-- Problem details --
Among the entries, which lines carry the string "part"? Copy each of them.

Scene modeling code data:
-- BEGIN --

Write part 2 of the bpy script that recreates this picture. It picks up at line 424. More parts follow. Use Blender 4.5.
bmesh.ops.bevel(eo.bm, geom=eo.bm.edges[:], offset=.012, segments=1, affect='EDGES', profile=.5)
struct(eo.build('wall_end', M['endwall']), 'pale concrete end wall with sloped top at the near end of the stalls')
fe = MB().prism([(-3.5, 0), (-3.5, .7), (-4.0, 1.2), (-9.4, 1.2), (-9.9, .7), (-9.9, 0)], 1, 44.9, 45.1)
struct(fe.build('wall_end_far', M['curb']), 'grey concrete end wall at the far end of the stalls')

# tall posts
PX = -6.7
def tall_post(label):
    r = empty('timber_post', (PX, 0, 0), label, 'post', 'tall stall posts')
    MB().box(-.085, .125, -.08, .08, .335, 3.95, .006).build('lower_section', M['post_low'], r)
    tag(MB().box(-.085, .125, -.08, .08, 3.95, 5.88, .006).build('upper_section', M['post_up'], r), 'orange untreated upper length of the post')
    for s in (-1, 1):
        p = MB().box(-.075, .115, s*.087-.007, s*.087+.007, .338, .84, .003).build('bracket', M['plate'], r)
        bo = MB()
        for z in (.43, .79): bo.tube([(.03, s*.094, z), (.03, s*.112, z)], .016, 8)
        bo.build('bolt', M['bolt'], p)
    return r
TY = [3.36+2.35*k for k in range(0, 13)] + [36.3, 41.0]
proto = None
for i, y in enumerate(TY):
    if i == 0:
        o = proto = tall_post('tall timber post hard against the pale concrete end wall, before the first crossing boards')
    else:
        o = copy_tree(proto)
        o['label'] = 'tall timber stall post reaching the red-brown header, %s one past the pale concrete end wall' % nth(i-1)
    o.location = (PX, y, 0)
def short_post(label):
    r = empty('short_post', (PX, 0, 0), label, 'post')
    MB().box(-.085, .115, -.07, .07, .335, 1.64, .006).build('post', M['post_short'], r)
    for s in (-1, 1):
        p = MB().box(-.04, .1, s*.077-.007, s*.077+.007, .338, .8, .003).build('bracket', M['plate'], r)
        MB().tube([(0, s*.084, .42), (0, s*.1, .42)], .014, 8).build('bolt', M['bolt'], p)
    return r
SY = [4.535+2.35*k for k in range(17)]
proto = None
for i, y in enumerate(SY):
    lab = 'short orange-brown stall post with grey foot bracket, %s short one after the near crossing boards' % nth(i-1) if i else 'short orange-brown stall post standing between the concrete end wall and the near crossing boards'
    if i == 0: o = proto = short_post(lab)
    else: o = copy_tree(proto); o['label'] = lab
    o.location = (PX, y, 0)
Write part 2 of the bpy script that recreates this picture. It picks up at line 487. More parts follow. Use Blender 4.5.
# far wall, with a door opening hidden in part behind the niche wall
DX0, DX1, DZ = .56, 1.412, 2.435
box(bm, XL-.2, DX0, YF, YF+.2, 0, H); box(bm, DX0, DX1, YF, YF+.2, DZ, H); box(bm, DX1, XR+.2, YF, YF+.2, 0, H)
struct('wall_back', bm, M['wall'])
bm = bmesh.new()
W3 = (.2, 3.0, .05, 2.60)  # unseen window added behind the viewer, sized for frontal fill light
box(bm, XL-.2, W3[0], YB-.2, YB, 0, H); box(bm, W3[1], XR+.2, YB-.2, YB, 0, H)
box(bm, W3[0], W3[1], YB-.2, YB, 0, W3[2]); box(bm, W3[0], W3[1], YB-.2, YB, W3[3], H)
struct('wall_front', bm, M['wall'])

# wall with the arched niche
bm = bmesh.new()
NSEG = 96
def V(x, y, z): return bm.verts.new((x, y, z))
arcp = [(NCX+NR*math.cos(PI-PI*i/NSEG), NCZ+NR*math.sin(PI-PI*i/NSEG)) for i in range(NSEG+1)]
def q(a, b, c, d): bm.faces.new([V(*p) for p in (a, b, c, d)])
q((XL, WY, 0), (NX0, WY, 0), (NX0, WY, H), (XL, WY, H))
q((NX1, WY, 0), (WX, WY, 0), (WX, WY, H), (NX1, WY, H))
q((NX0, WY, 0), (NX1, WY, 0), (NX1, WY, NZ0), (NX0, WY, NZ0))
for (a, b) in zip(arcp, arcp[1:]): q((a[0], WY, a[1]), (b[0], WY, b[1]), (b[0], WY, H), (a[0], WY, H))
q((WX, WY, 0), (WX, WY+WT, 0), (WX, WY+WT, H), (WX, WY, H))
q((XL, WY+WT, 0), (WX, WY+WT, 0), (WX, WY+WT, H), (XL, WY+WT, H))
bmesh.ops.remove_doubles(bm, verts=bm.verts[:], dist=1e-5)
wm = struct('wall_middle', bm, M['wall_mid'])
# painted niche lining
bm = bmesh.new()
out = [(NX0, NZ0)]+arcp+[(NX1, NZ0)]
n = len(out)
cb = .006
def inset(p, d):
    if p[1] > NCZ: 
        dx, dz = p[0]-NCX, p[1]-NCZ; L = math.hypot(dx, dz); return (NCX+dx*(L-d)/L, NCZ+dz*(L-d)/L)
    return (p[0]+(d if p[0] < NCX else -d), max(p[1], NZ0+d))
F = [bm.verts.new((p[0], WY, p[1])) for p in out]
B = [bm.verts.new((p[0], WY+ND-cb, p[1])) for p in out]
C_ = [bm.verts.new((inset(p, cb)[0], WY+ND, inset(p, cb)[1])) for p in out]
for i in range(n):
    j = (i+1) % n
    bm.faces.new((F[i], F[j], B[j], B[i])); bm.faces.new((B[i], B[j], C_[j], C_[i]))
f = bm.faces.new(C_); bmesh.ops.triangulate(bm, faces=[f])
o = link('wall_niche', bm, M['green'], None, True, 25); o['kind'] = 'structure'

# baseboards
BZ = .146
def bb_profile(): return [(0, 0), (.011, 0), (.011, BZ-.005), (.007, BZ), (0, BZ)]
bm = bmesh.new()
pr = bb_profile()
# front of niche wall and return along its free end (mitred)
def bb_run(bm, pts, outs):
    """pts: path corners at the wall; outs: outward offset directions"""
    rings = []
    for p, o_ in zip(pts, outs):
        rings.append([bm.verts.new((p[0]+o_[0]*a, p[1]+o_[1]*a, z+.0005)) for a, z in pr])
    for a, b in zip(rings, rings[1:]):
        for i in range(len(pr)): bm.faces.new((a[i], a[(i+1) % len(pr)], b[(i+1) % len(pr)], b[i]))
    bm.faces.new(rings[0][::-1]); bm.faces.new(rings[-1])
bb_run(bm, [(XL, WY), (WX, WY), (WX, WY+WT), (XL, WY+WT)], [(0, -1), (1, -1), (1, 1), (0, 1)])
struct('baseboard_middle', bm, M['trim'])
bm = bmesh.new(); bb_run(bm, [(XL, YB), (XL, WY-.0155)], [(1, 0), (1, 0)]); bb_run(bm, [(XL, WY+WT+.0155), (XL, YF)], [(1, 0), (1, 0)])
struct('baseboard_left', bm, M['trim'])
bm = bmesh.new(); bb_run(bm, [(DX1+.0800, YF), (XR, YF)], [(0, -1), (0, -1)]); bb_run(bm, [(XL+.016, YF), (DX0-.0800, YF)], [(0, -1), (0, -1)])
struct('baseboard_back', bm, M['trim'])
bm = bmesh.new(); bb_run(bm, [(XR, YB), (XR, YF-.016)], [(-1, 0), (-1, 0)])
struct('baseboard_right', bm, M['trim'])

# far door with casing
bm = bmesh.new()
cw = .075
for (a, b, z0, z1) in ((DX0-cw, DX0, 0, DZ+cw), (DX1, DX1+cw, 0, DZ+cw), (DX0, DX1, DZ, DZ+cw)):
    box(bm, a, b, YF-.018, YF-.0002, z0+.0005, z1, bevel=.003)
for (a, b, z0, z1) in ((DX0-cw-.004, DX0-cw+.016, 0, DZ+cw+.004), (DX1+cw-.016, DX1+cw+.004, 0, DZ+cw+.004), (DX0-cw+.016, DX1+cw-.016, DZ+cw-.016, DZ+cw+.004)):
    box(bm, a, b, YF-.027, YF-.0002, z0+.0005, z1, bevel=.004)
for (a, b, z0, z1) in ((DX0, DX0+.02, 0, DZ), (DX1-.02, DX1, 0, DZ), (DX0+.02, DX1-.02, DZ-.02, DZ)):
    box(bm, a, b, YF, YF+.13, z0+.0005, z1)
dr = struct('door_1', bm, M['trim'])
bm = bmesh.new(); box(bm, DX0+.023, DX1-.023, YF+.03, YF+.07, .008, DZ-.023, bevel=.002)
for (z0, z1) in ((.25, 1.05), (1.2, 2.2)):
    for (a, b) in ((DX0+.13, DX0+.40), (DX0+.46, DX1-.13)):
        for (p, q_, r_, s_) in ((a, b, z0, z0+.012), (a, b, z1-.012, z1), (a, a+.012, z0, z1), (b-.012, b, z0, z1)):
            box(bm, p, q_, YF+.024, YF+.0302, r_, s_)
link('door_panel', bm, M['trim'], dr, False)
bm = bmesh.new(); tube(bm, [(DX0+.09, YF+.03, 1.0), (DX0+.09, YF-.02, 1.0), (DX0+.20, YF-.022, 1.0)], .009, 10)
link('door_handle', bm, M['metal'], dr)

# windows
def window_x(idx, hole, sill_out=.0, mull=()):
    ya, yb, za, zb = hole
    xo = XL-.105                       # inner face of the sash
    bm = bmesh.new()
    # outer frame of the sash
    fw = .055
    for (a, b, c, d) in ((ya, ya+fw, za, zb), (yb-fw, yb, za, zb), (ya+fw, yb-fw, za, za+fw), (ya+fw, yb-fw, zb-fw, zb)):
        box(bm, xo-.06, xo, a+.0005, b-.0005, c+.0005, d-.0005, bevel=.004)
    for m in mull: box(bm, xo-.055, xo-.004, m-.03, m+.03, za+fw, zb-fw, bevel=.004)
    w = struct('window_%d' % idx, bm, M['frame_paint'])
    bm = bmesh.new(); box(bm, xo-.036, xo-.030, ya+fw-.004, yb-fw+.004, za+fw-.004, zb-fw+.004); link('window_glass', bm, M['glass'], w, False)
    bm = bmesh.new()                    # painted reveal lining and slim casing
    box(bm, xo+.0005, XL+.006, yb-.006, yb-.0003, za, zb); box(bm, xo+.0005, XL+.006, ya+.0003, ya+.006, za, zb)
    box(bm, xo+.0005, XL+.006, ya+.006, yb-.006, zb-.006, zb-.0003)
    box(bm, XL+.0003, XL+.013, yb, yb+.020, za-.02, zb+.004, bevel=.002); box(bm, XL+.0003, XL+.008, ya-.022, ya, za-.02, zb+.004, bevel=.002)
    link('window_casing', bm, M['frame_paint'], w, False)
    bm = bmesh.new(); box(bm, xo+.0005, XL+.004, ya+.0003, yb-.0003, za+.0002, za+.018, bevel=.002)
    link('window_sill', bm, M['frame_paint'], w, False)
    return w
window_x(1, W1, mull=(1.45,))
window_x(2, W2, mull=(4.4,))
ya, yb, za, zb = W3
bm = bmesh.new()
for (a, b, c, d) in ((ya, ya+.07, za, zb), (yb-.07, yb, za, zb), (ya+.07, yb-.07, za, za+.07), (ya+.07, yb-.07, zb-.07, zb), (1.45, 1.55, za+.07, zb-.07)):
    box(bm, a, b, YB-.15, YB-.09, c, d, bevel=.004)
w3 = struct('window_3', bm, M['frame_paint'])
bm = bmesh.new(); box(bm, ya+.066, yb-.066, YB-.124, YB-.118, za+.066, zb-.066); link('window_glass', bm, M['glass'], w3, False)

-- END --

-- In response --
Write part 2 of the bpy script that recreates this picture. It picks up at line 424. More parts follow. Use Blender 4.5.
Write part 2 of the bpy script that recreates this picture. It picks up at line 487. More parts follow. Use Blender 4.5.
# far wall, with a door opening hidden in part behind the niche wall